Picciolini merged his Chicago-area group into the national skinhead organization, Hammerskin Nation, and eventually became regional director. In 1991, he had the idea to try to reach more young people through music and started a racist skinhead band.
He decided to open a record store selling white-power music he imported from Europe. The store became successful and he decided to add other types of music such as ska, heavy metal and punk, moving the white-power themes behind the counter.
Running the store changed him. African-Americans and Jewish people came in, and for the first time, he started having a real dialogue with the very people he had hated.
“Because I wanted to be a good business person and support my family, I bit my tongue and talked with them,” Picciolini said. “Before I knew it, I started to realize I had more in common with the people coming into my store who I had been alienating than the people I had called family for seven years. The dialogue we had allowed me to humanize them. I started to believe the ideology I had learned had flaws. It didn’t make sense to me anymore.”
There are still 784 active hate groups in the U.S. Since 9/11, there have been more people killed on U.S. soil by white nationalists than al Qaeda, the Taliban and ISIS combined.
After he renounced his allegiance and exited the white supremacy movement, Picciolini wrote his memoir and founded the nonprofit Life After Hate, a prevention program targeted at reducing the number of far-right extremists. It consults with organizations – community groups, higher education, law enforcement, and other nonprofits – to try to teach them the mentality and warning signs for at-risk young people who join these groups. This year, the organization launched the program Exit USA to help people get out of hate groups with job training, educational services, tattoo removal and mental health counseling.
“I wasn’t raised a racist,” Picciolini said. “I was raised to respect people who were different than me, because my parents came to this country in the mid-1960s and were often the victims of prejudice themselves. Racism was something I learned, not something I was born with. And it was something I taught to other people. So it is something that I believe can be unlearned as well.”
Rob Taylor, a lieutenant with the Los Angeles School Police Department who is a student in the Public Safety Leadership Program at SCI, found the talk educational and relevant to his own work.
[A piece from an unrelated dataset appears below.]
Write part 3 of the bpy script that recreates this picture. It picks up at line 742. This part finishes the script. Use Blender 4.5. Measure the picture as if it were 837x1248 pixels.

“What I found interesting is that this happened when he was 14 and he didn’t grow up in that kind of family,” Taylor said. “He said it could have been something positive or negative that grabbed hold of him. As a case officer who works in schools with students that age, it’s profound how important it is to grab onto these kids – especially in troubled areas – at these developmental ages and make sure to surround them with positivity.”